Before going to the movie, I had no idea there was any particular controversy about it. Since seeing it, I’ve learned that it has spurred debate in Ireland about the Catholic Church’s treatment of unwed mothers and its role in forcing them to give up their children for adoption, often, as in the case of Philomena’s son, to wealthy Catholics in the United States. One film critic for The New York Post accused the film of being an attack on the Catholic Church, a charge Philomena Lee, now 80 and living in London, has vigorously disputed.
The liberties the movie took with the book have also been debated. Philomena Lee was not always the faithful Catholic she is depicted as in the film. Either to make her a more distinctive character, or to sharpen the contrast between her and the journalist, she is portrayed as a little more simple and unsophisticated than she is in real life. The filmmakers also play with events involving the arch-villain of the movie, Sr. Hildegarde, shown in the film as a bitter, repressed nun whose crabbed interpretation of faith leads her to take vindictive satisfaction in Philomena’s suffering when she’s in childbirth and who years later deliberately withholds information from Philomena about her son’s whereabouts. The real Sr. Hildegarde died years before Martin Sixsmith ever came on the scene and the confrontation in the film involving her, Sixsmith and Philomena never took place. Sisters at the convent in Roscrea, where Philomena and her son lived in the 1950s, have complained that the film offers a misleading picture of the events that took place there.
Most of the people seeing “Philomena” won’t know these details. And indeed, none of them much matter. Interesting and even important as questions of factual accuracy and context are, “Philomena” is a feature film, not a documentary, and has to stand on its artistic merits. This it does, offering an affecting story artfully told, wonderful performances from its cast and a thoughtful portrayal of the role played by religion and the religious in an historical and apparently all too common injustice in Ireland.

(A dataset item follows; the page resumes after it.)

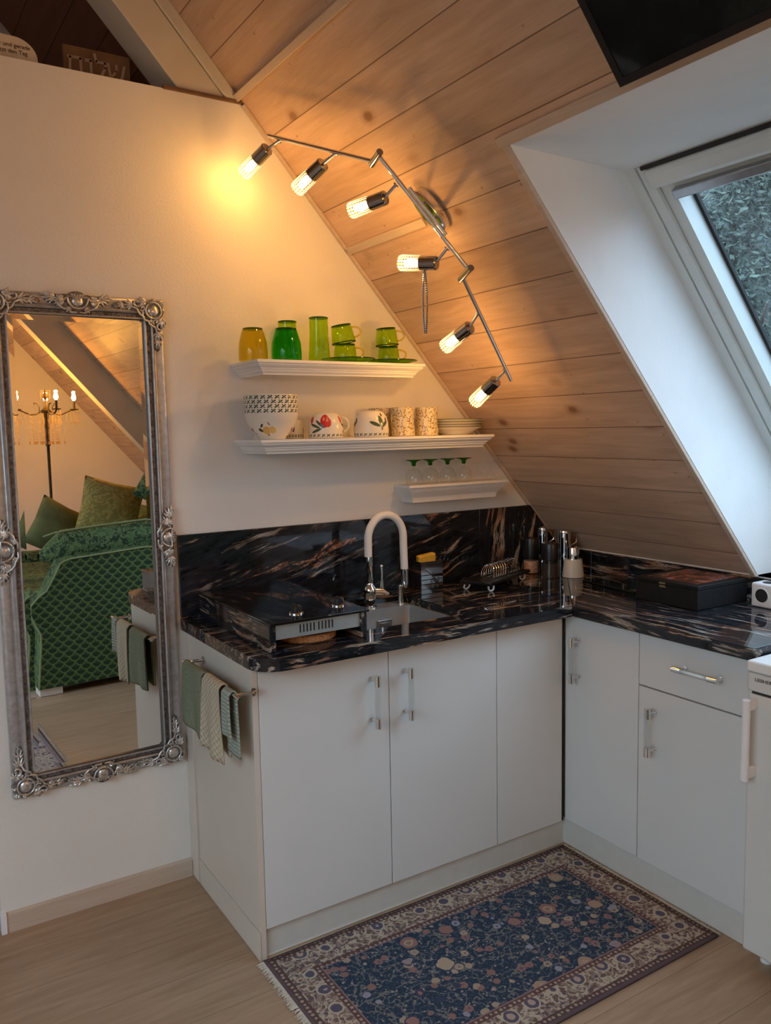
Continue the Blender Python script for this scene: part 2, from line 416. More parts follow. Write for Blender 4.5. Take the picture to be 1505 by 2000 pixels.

Good storytelling in film is not uncommon. What is more unusual are the filmmakers’ interest in the spiritual issues raised by the story they tell. It’s a rare movie today that examines what it means to be a Christian and how that alters a person. “Philomena” does. As critical as it is of the harsh treatment accorded unwed mothers by Catholic sisters in Ireland, the movie isn’t simplistic. Nor is it anti-religious. The ongoing discussion about religion that takes place between Philomena and Sixsmith as they travel in search of her son pits the apparent simplicity of Philomena’s faith against the doubts and misgivings of the Oxford-educated Sixsmith. The moral outrage expressed by the witty, intellectual Sixsmith at the wrong done to Philomena years earlier may articulate the feelings of most moviegoers, but it’s Philomena’s faith, willingness to forgive and kindness that we are moved by as viewers. Sixsmith’s religious doubts seem superficial and shallow, in contrast.
If you’ve had enough of holiday shopping and the commercial fa-la-la that goes with how Americans celebrate Christmas, you may want to slip away to see a movie that treats faith honestly yet respectfully. “Philomena” may break your heart while watching it, but you won’t feel bored, exploited or patronized. You may even feel uplifted by a movie that doesn’t sugarcoat loss and its lingering wake. Bad things happen in “Philomena,” but if there’s any neat message to be drawn from it, it’s that faith matters; love endures.